Key highlights of Research

  • According to a study jointly conducted by NABARD and Bharat Krishak Samaj (BKS) (a farmers producers’ organization, in Punjab), more than 60 per cent of the ‘very high’ and ‘high’ distress small and marginal farmers (SMFs) did not receive farm loan waiver (FLW) benefits. 
  • The exclusion rate was also 60 per cent for the medium distress category SMFs.
  • In Maharashtra, SMFs that were relatively better off as they were categorised as ‘low’ distress received the maximum FLW benefits. 
  • In UP, 47 per cent of the ‘very high distress’ category, and 45 per cent of the ‘high distress’ category SMF did not receive FLW benefits. 
  • In Maharashtra and UP, the sugarcane farmers who had taken loans, mostly had irrigated land and were assured of a fair price in the form of FRP (fair and remunerative price) and SAP (state advised price). they all received the benefit of farm loan waiver. 
  • The more distressed small and marginal farmers having un-irrigated lands and growing lower value crops (particularly ones not procured at MSP) may not have taken crop loans.
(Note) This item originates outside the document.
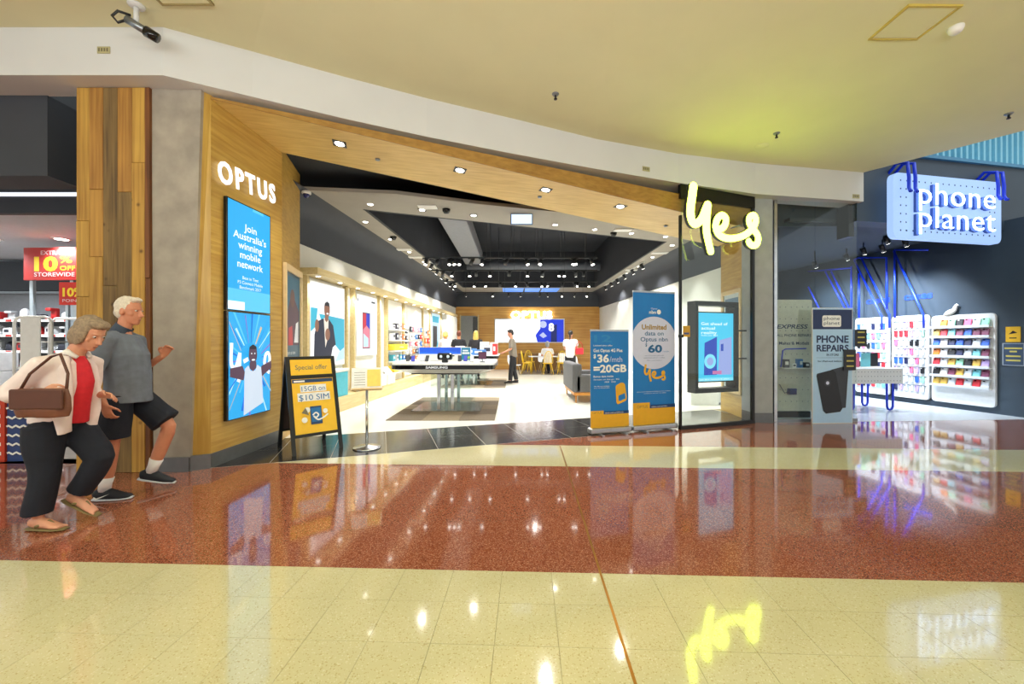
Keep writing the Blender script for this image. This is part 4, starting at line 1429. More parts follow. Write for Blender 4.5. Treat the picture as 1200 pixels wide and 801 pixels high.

They have not benefited from FLW schemes. 


  • As per NABARD study , this farmer distress index can integrate the available high-frequency data on key agricultural variables like deviation of monsoon rains, excessive rainfall, drought and dry spells, variations in temperature and soil moisture etc.
  • Use of weather data derived from remote sensing technology, automatic weather stations, mobile telephony and artificial intelligence can help in identifying the distressed villages.
  • Use of data of claims received for crop insurance is also likely to help in identification of distressed regions. 
  • These can be tracked on a real-time basis and be used to monitor and predict the level of farmer distress. 
  • Technology breakthroughs like use of space technology, AI and block chain in agriculture can be harnessed to bring dynamism and credibility to the system.


  • This index can be used by the policy makers and the government to plan and design a timely and targeted method of supporting distressed farmers.
  • Further, depending on the kind and severity of distress, the support can be given as a combination of unconditional grants, loan restructuring and/or a complete debt waiver. 
  • The assistance to individual farmers can be based on a combination of district index and individual farmers’ distress captured via irrigation status of his land, income from crops grown by him, average productivity of the district and the average price in APMC markets of this district as compared to the average price of the state.